Look, I am not a developer, but I damn well look up every unfamiliar term in every job I represent order to know what the terms mean, to know how to use them in a sentence, and to know how they fit into the greater technology ecosystem as a whole.
It is not that difficult.
And although this stuff comes arguably more easily after 20 years of doing it, I still triple check my assumptions. It matters. DON’T LOOK AT ME LIKE THAT, I KNOW YOU ARE NOT DOING IT!
THEY ARE LAUGHING AT YOU. DO BETTER.
Technical knowledge, though important, is not the key to credibility and trust. People might take a job because of the tech stack but I think what I refer to with the extremely technical term “human stuff” matters more. People take jobs and stay because of the work, the sphere of influence and impact, and the people. Unsurprisingly, that is also why they stay…and leave.
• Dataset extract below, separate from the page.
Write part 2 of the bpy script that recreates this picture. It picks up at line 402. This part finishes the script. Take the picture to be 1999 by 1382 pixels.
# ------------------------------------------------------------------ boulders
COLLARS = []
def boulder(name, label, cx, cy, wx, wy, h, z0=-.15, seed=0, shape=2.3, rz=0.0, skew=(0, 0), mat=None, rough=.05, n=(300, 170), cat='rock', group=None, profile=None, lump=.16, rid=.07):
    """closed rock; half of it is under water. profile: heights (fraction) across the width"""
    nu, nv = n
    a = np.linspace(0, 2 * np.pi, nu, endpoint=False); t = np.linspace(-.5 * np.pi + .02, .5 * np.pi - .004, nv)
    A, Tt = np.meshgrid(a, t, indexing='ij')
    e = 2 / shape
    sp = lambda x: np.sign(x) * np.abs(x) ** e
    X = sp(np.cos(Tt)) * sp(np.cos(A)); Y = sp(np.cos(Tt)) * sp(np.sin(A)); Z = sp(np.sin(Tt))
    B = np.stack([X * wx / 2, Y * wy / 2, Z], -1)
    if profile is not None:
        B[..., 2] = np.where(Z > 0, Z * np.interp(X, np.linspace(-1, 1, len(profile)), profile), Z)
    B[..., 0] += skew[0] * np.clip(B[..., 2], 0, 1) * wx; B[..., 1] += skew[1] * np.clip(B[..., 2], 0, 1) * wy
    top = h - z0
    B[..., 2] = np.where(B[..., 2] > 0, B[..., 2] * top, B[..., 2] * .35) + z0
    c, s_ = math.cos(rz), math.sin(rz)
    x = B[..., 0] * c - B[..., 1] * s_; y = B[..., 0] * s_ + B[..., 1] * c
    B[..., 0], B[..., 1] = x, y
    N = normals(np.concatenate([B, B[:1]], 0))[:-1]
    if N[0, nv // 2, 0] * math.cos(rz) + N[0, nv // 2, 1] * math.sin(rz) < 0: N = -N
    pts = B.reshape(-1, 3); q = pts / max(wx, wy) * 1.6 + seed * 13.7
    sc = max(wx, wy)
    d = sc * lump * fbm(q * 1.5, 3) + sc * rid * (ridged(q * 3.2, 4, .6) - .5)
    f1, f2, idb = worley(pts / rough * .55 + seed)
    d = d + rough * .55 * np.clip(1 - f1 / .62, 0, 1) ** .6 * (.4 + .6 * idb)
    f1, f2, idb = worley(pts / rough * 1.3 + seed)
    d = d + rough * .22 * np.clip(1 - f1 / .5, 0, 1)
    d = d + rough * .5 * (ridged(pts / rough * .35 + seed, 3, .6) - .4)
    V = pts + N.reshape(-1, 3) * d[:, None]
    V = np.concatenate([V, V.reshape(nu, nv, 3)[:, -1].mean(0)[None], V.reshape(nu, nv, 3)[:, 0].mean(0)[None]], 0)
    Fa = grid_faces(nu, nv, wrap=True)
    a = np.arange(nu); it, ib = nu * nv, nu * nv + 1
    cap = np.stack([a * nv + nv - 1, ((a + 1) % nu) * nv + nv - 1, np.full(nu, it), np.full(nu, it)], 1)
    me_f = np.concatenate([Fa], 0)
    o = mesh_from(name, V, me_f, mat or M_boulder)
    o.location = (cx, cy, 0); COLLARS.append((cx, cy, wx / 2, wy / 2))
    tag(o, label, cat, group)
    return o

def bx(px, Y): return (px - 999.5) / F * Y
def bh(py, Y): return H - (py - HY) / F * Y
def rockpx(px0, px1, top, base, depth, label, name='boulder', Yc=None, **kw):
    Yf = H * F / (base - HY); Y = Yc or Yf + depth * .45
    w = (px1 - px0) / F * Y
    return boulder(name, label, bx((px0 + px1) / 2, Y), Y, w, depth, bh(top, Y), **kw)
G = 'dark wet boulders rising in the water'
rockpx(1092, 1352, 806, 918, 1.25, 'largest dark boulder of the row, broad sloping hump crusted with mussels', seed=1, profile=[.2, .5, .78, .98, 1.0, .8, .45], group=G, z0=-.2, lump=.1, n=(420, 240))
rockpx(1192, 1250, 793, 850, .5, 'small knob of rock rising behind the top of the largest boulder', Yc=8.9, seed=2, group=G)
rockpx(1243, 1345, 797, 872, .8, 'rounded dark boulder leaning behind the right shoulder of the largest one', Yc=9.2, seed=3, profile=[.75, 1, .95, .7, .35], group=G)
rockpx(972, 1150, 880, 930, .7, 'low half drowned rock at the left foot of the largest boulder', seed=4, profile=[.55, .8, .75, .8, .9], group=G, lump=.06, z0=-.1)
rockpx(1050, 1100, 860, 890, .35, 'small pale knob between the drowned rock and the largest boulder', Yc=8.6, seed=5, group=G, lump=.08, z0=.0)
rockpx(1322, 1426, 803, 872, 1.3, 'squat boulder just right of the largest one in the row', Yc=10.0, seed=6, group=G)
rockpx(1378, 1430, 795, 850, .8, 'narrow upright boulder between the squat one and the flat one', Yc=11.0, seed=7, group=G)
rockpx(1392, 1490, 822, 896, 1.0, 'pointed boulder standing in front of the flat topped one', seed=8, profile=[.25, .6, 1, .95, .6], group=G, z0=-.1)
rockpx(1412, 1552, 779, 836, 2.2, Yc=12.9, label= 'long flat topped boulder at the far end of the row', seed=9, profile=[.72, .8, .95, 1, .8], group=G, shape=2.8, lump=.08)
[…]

If you do not know the human stuff about the jobs you are pitching, you are losing so many opportunities to stand out. And trust me, no matter how many “rock stars” and “studs” and “ninjas” you sprinkle into your text it won’t help. Ugh!
But the most important thing we can do to improve credibility is to strive for congruence in word and deed. Say what you do, do what you say, and make sure what you say lines up with reality. Strive to make a human connection. Learn what people want and deliver it on both sides of the equation. Find the mutual win. Making sure I do that may be the most important thing I can do to earn the trust of not just the candidates I represent but the companies I serve.
It doesn’t seem so hard, but from what I see daily on just this slack channel, we have a long way to go.